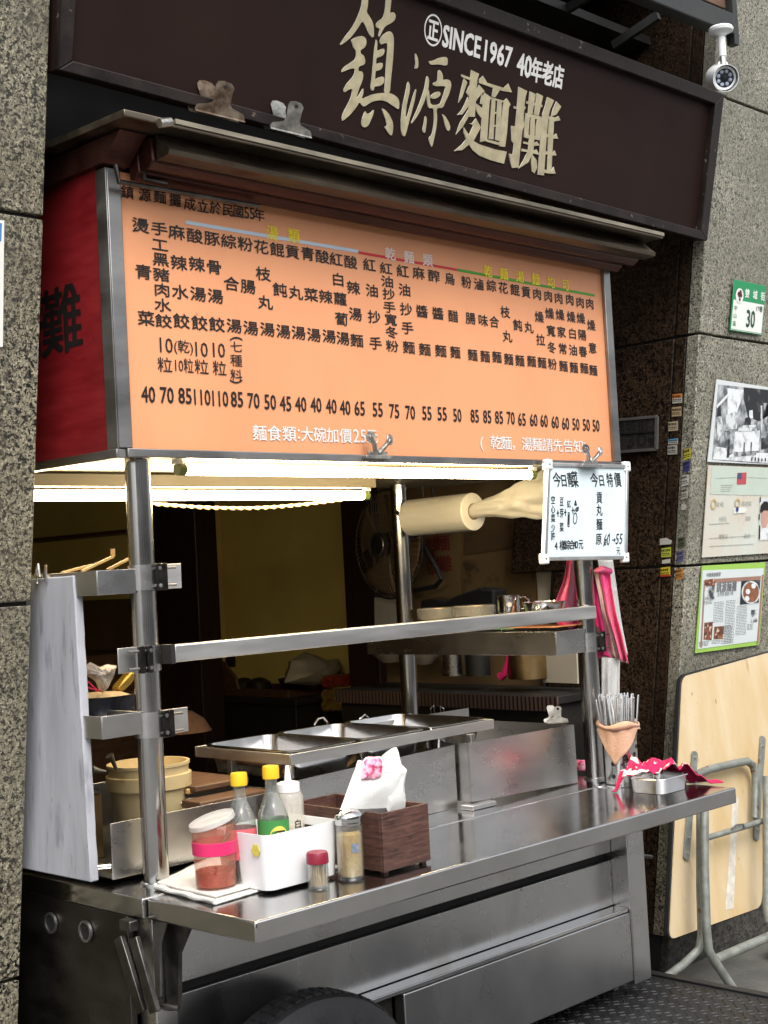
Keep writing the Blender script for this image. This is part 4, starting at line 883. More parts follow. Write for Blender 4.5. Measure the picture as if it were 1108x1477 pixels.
vw = Vector((CAM.x - bb.x, CAM.y - bb.y, 0)).normalized(); vs_ = Vector((-vw.y, vw.x, 0))
def on_cyl(c, rad, ang, z): d = vw * math.cos(ang) + vs_ * math.sin(ang); return Vector((c.x + d.x * rad, c.y + d.y * rad, z))
ov = [on_cyl(bb, .0350, .35 + .62 * math.cos(t), zb + Hb * (.43 + .115 * math.sin(t))) for t in [2 * math.pi * k / 36 for k in range(36)]]
oc = on_cyl(bb, .0352, .35, zb + Hb * .43); m_ = MB()
for k in range(36): m_.add([oc, ov[k], ov[(k + 1) % 36]], [(0, 1, 2)])
part('label_oval', m_, LABEL_YEL, b2, smooth=0)
fz = on_cyl(bb, .0362, .40, zb + Hb * .45); m_ = MB(); fu = (vs_ * math.cos(.4) - vw * math.sin(.4)); put(m_, '王', fz, fu, EZ, .026, .026, .03)
part('label_letter', m_, INK, b2, smooth=0)
bc, zt = axis_pt(416, 1141, -.15); Hc = zt - zb
b3 = thing('squeeze_bottle', 'cloudy squeeze bottle with a white nozzle, in the caddy', 'bottle', bc)
part('body', MB().lathe(bc, [(.001, 0), (.031, 0), (.033, .004), (.033, Hc - .012), (.028, Hc - .002), (.022, Hc), (.020, Hc), (.026, Hc - .006), (.030, Hc - .014), (.030, .008), (.001, .006)], 40), PLASTIC_CLEAR, b3)
part('contents', MB().lathe(bc, [(.001, .0085), (.0293, .0085), (.0293, Hc * .55), (.001, Hc * .55)], 32), M('cooking_oil', (.48, .43, .33), .3, var=.1), b3)
part('cap', MB().lathe(bc + EZ * Hc, [(.024, -.002), (.0265, 0), (.026, .018), (.020, .021), (.008, .022)], 30), PLASTIC_W, b3)
part('nozzle', MB().lathe(bc + EZ * (Hc + .0215), [(.0085, 0), (.007, .014), (.0045, .034), (.0035, .036), (.0005, .036)], 20), PLASTIC_W, b3)
m_ = MB()
for ch, z in zip('白醋', (.60, .42)): put(m_, ch, on_cyl(bc, .0336, .55, zb + Hc * z), (vs_ * math.cos(.55) - vw * math.sin(.55)), EZ, .020, .020, .02)
part('handwriting', m_, INK, b3, smooth=0)

# toothpick jar
tb = cpt(460, 1281); Ht = at_height(459, 1244, tb); r = .0235
tj = thing('toothpick_jar', 'small clear toothpick jar with a maroon cap', 'jar', tb)
part('jar_body', MB().lathe(tb, [(.001, 0), (r * .95, 0), (r, .003), (r * .94, Ht), (r * .88, Ht), (r * .93, .005), (.001, .004)], 36), GLASS, tj)
part('cap', MB().lathe(tb + EZ * Ht, [(r * .93, -.001), (r * 1.03, 0), (r * 1.0, .019), (r * .9, .0235), (.0005, .0245)], 36), MAROON, tj)
m_ = MB(); rnd = random.Random(3)
for k in range(70):
    t, q = rnd.uniform(0, 6.28), r * .74 * math.sqrt(rnd.random()); t2 = t + rnd.uniform(-.5, .5)
    m_.tube([tb + Vector((math.cos(t) * q, math.sin(t) * q, .006)), tb + Vector((math.cos(t2) * q, math.sin(t2) * q, Ht * rnd.uniform(.86, .95)))], .0010, 5)
o = part('toothpicks', m_, PICK, tj); o['kind'] = 'stuff'
# spice jar
pb = cpt(507, 1267); Hp = at_height(504, 1186, pb); r = .0295
pj = thing('spice_jar', 'glass jar of yellow ground spice with a domed metal lid', 'jar', pb)
part('jar_body', MB().lathe(pb, [(.001, 0), (r * .93, 0), (r, .004), (r, Hp * .95), (r * .92, Hp), (r * .88, Hp), (r * .94, Hp * .93), (r * .94, .008), (.001, .006)], 40), GLASS, pj)
part('ground_spice', MB().lathe(pb, [(.001, .0085), (r * .925, .0085), (r * .93, Hp * .80), (r * .7, Hp * .86), (.001, Hp * .84)], 36), SPICE, pj)
part('lid', MB().lathe(pb + EZ * Hp, [(r * .92, -.003), (r * 1.04, -.002), (r * 1.05, .002), (r * 1.03, .004), (r * 1.05, .006), (r * 1.05, .016), (r * .98, .020), (r * .8, .025), (r * .4, .030), (.0005, .031)], 40), STEEL_BRIGHT, pj)
vw = Vector((CAM.x - pb.x, CAM.y - pb.y, 0)).normalized(); vs_ = Vector((-vw.y, vw.x, 0))
part('sticker', MB().add([on_cyl(pb, r + .0004, a, pb.z + Hp * z) for a, z in ((.15, .50), (.68, .50), (.68, .66), (.15, .66))], [(0, 1, 2, 3)]), M('blue_sticker', (.25, .33, .45), .4, var=.5, scale=160), pj, smooth=0)
# wooden box with a pack of napkins
x0, x1, y0, y1 = .402, .552, -.343, -.035; z0 = ZT + .007; z1 = pt(549, 1174, Y=-.343).z
wbx = thing('wooden_box', 'dark walnut open box holding a pack of napkins', 'box', (x0, y0, ZT))
t = .008
part('front_board', MB().box(x0, x1, y0, y0 + t, z0, z1), WALNUT, wbx, bevel=.0012); part('rear_board', MB().box(x0, x1, y1 - t, y1, z0, z1), WALNUT, wbx, bevel=.0012)
part('side_board', MB().box(x0, x0 + t, y0 + t + .0003, y1 - t - .0003, z0, z1), WALNUT, wbx, bevel=.0012); part('side_board', MB().box(x1 - t, x1, y0 + t + .0003, y1 - t - .0003, z0, z1), WALNUT, wbx, bevel=.0012)
part('bottom_board', MB().box(x0 + t, x1 - t, y0 + t, y1 - t, z0, z0 + .006), WALNUT, wbx)
for (fx, fy) in ((x0 + .008, y0 + .008), (x1 - .020, y0 + .008), (x0 + .008, y1 - .020), (x1 - .020, y1 - .020)):
    part('foot', MB().box(fx, fx + .014, fy, fy + .014, ZT, z0 - .0003), WALNUT, wbx, bevel=.002)
nb = thing('napkin_pack', 'crumpled white napkin pack with pink print in the walnut box', 'napkin pack', (.47, -.26, z0 + .01))
yb = -.285
def pk(px, py, dy=0.0): return pt(px, py, Y=yb + dy)
out_ = [(488, 1176), (500, 1142), (513, 1108), (517, 1096), (523, 1100), (528, 1092), (548, 1091), (551, 1096), (558, 1086), (566, 1079), (572, 1078), (575, 1095), (579, 1106), (586, 1109), (582, 1135), (584, 1160), (583, 1172)]
from mathutils import noise as mn
def puff(outline, y0_, dep, amp, sc_, rings=7):
    """cushion between the outline at two depths: rounded front, crumpled"""
    m = MB(); n = len(outline); cxp = sum(p[0] for p in outline) / n; cyp = sum(p[1] for p in outline) / n
    P = []
    for i in range(n):                             # subdivide the outline
        a_, b_ = outline[i], outline[(i + 1) % n]
        for k in range(3): P.append((a_[0] + (b_[0] - a_[0]) * k / 3, a_[1] + (b_[1] - a_[1]) * k / 3))
    n = len(P); rr_ = []
    for side in (1, -1):
        for k in range(rings + 1):
            f = 1 - k / rings
            if side == -1 and k == 0: continue
            rr_.append((f, side, math.sqrt(max(0, 1 - f * f))))
    seq = sorted([q for q in rr_ if q[1] == 1], key=lambda q: q[0]) + sorted([q for q in rr_ if q[1] == -1], key=lambda q: -q[0])
    o = 0
    for f, side, h in seq:
        for (x, y) in P:
            px, py = cxp + (x - cxp) * max(f, .002), cyp + (y - cyp) * max(f, .002)
            p = pt(px, py, Y=y0_); d = mn.noise(p * sc_) * amp + mn.noise(p * sc_ * 2.7) * amp * .5
            m.v.append(p + EY * (-side * (dep * h + d * h)))
    for i in range(len(seq) - 1):
        for j in range(n): m.f.append((i * n + j, i * n + (j + 1) % n, (i + 1) * n + (j + 1) % n, (i + 1) * n + j)); m.mi.append(0)
    return m
part('wrapper', puff(out_, yb, .026, .006, 30), PAPER_W, nb, smooth=25)
part('printed_flap', puff([(521, 1124), (525, 1098), (531, 1091), (549, 1092), (552, 1100), (549, 1122), (536, 1126)], yb - .022, .010, .006, 60, 5), PINK_PRINT, nb, smooth=25)
part('napkin_corner', puff([(546, 1140), (558, 1090), (567, 1080), (573, 1080), (577, 1100), (587, 1110), (581, 1140), (584, 1168), (560, 1172)], yb - .012, .012, .005, 36, 5), PAPER_W, nb, smooth=25)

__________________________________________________

WHAT YOU ARE ASKED TO DO:
Only the lines from the start of the material through the line containing "part('handwriting', m_, INK, b3, smooth=0)" should be transcribed. Pictures stay out.

EXERCISE OUTPUT:
Keep writing the Blender script for this image. This is part 4, starting at line 883. More parts follow. Write for Blender 4.5. Measure the picture as if it were 1108x1477 pixels.
vw = Vector((CAM.x - bb.x, CAM.y - bb.y, 0)).normalized(); vs_ = Vector((-vw.y, vw.x, 0))
def on_cyl(c, rad, ang, z): d = vw * math.cos(ang) + vs_ * math.sin(ang); return Vector((c.x + d.x * rad, c.y + d.y * rad, z))
ov = [on_cyl(bb, .0350, .35 + .62 * math.cos(t), zb + Hb * (.43 + .115 * math.sin(t))) for t in [2 * math.pi * k / 36 for k in range(36)]]
oc = on_cyl(bb, .0352, .35, zb + Hb * .43); m_ = MB()
for k in range(36): m_.add([oc, ov[k], ov[(k + 1) % 36]], [(0, 1, 2)])
part('label_oval', m_, LABEL_YEL, b2, smooth=0)
fz = on_cyl(bb, .0362, .40, zb + Hb * .45); m_ = MB(); fu = (vs_ * math.cos(.4) - vw * math.sin(.4)); put(m_, '王', fz, fu, EZ, .026, .026, .03)
part('label_letter', m_, INK, b2, smooth=0)
bc, zt = axis_pt(416, 1141, -.15); Hc = zt - zb
b3 = thing('squeeze_bottle', 'cloudy squeeze bottle with a white nozzle, in the caddy', 'bottle', bc)
part('body', MB().lathe(bc, [(.001, 0), (.031, 0), (.033, .004), (.033, Hc - .012), (.028, Hc - .002), (.022, Hc), (.020, Hc), (.026, Hc - .006), (.030, Hc - .014), (.030, .008), (.001, .006)], 40), PLASTIC_CLEAR, b3)
part('contents', MB().lathe(bc, [(.001, .0085), (.0293, .0085), (.0293, Hc * .55), (.001, Hc * .55)], 32), M('cooking_oil', (.48, .43, .33), .3, var=.1), b3)
part('cap', MB().lathe(bc + EZ * Hc, [(.024, -.002), (.0265, 0), (.026, .018), (.020, .021), (.008, .022)], 30), PLASTIC_W, b3)
part('nozzle', MB().lathe(bc + EZ * (Hc + .0215), [(.0085, 0), (.007, .014), (.0045, .034), (.0035, .036), (.0005, .036)], 20), PLASTIC_W, b3)
m_ = MB()
for ch, z in zip('白醋', (.60, .42)): put(m_, ch, on_cyl(bc, .0336, .55, zb + Hc * z), (vs_ * math.cos(.55) - vw * math.sin(.55)), EZ, .020, .020, .02)
part('handwriting', m_, INK, b3, smooth=0)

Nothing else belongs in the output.